**Data lines:**
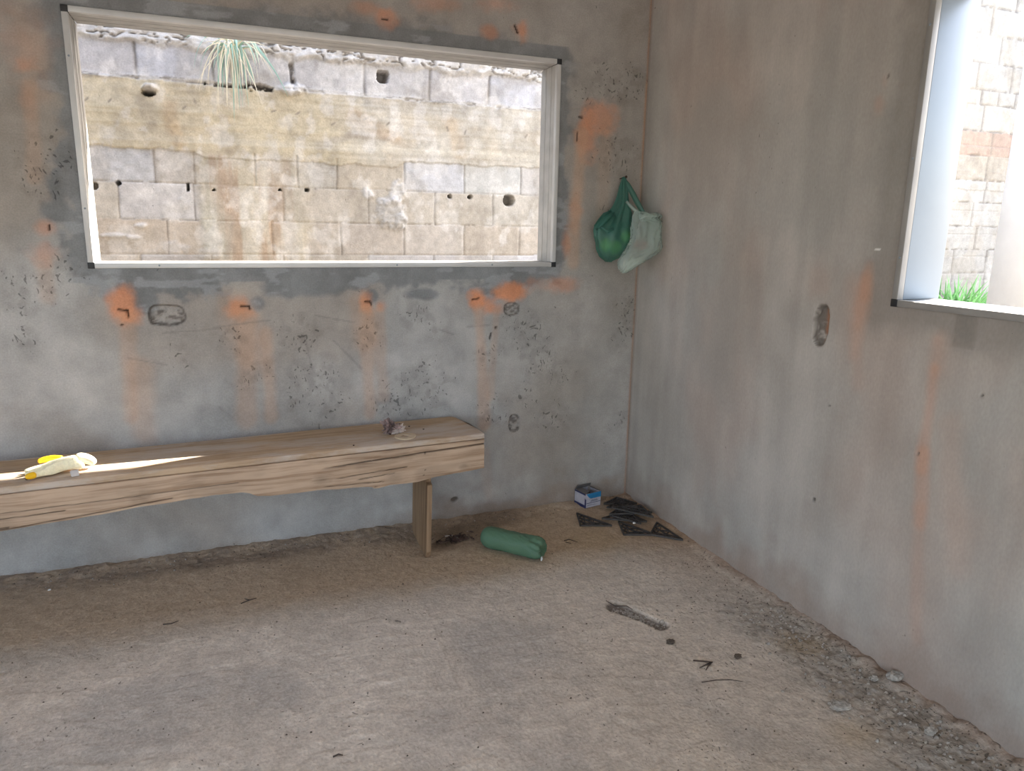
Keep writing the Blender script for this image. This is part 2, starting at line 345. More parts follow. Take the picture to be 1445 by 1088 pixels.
    for px, py, r in ((70, 210, 40), (60, 245, 30), (30, 430, 26), (95, 385, 30), (45, 405, 30), (32, 475, 16), (255, 500, 24), (330, 480, 20), (362, 530, 26), (440, 545, 40), (455, 570, 36), (425, 535, 24), (520, 470, 26), (560, 560, 40), (600, 555, 36), (590, 440, 28), (610, 462, 20), (600, 515, 26), (630, 540, 26),
                      (745, 490, 30), (765, 510, 30), (785, 525, 26), (700, 580, 26), (745, 560, 22), (870, 120, 30), (890, 110, 34), (875, 225, 40), (818, 140, 26), (890, 430, 26), (885, 470, 30), (875, 590, 24), (850, 100, 26), (860, 300, 20), (740, 470, 30), (420, 470, 40), (780, 590, 30), (690, 500, 26), (720, 455, 16)):
        u, v = P(px, py); pock = np.maximum(pock, spot(X, Z, u, v, r*S, r*S, n2, 1.6, .7))
    c = mixc(c, pock*ss(.45, .65, n3)*.22, srgb(96, 90, 86))
    pock = np.clip(pock*.85+.12+.25*ss(.5, .75, n1), 0, 1)
    # relief: hollows chased out for sockets, drill slots, dents
    y = (n1-.5)*.005+(n2-.5)*.0022
    for px, py, w, h in ((235, 445, 22, 14), (722, 436, 13, 9.5), (726, 597, 9.5, 15)):
        u, v = P(px, py); q = np.abs((X-u)/(w*S))**3+np.abs((Z-v)/(h*S))**3+(n2-.5)*.9+(n3-.5)*.5
        hol = 1-ss(.82, 1.05, q); edge = (1-ss(.95, 1.25, q))*ss(.55, .9, q)
        y = y+hol*(.015+.018*(n3-.5)+.014*(fbm(X*55, Z*90, 61, 3)-.5)); c = mixc(c, hol*.3, srgb(168, 162, 156)); c = mixc(c, hol*(1-ss(.36, .54, fbm(X*55, Z*90, 61, 3)))*.75, srgb(92, 84, 80)); c = mixc(c, edge*.75, srgb(84, 76, 70))  # dark rims and patches paint shading into the socket hollows
    for a, b in (((167, 437), (180, 438)), ((179, 437), (181, 447)), ((340, 432), (352, 432)), ((352, 432), (353, 436)), ((515, 426), (523, 426)), ((523, 426), (524, 430)), ((667, 423), (676, 421)), ((815, 187), (815, 198)), ((817, 165), (822, 166)), ((903, 3), (908, 3)), ((540, 26), (547, 28)), ((727, 36), (731, 46)), ((69, 318), (69, 324)), ((693, 470), (692, 478))):
        s_ = seg(X, Z, P(*a), P(*b), .0028, None, 0, .5); y = y+s_*.012; c = mixc(c, s_*.9, (.012, .01, .009))
    for px, py, r in ((641, 705, 5), (880, 340, 2), (172, 458, 2), (700, 462, 2)):
        u, v = P(px, py); q = spot(X, Z, u, v, r*S, r*S*.8, n3, 1.2, .3); y = y+q*.012; c = mixc(c, q*.8, srgb(60, 52, 46))
    for a_, b_ in (((300, 462), (380, 452)), ((470, 480), (510, 520)), ((430, 475), (440, 520)), ((180, 505), (235, 515)), ((620, 465), (640, 472)), ((660, 461), (690, 459)), ((230, 470), (310, 464)), ((310, 575), (330, 590)), ((445, 445), (500, 455))):
        c = mixc(c, seg(X, Z, P(*a_), P(*b_), .003, n3, 1.5, .6)*.35, srgb(110, 106, 104))
    # rising dirt at the foot
    foot = 1-ss(0, .16, Z+(n2-.5)*.2); c = mixc(c, foot*.5*ss(-1.5, -.7, X), srgb(132, 104, 82)); c = mixc(c, (1-ss(0, .03, Z+(n3-.5)*.03))*.35, srgb(112, 98, 86))
    c = mixc(c, ss(-.012, -.004, X)*(.35+.3*n2), srgb(156, 110, 80))
    xc, zc = (xs[:-1]+xs[1:])/2, (zs[:-1]+zs[1:])/2
    keep = ~(((xc > hx0) & (xc < hx1))[:, None] & ((zc > hz0) & (zc < hz1))[None, :])
    V = np.stack([X, y, Z], -1).reshape(-1, 3); Q = grid_quads(*X.shape, keep=keep)
    BV, BQ = boxes_np([(ROOM_X-.15, .05, -.3, hx0, DEP, ROOM_Z+.1), (hx1, .05, -.3, .15, DEP, ROOM_Z+.1), (hx0, .05, -.3, hx1, DEP, hz0), (hx0, .05, hz1, hx1, DEP, ROOM_Z+.1)])
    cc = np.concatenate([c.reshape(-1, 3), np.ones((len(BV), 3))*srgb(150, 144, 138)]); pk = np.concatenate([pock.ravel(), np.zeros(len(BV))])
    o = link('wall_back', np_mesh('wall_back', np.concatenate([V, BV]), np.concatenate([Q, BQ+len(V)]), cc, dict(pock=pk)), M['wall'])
    return tag(o, 'grey cement-rendered wall with orange streaks around the long low window', 'wall', kind='structure')
back_wall()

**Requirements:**
Exact repetition is required for the lines from the one that contains "pk = np.concatenate([pock.ravel(), np.zeros(len(BV))])" through the final line; leave out everything else.

**Result:**
    cc = np.concatenate([c.reshape(-1, 3), np.ones((len(BV), 3))*srgb(150, 144, 138)]); pk = np.concatenate([pock.ravel(), np.zeros(len(BV))])
    o = link('wall_back', np_mesh('wall_back', np.concatenate([V, BV]), np.concatenate([Q, BQ+len(V)]), cc, dict(pock=pk)), M['wall'])
    return tag(o, 'grey cement-rendered wall with orange streaks around the long low window', 'wall', kind='structure')
back_wall()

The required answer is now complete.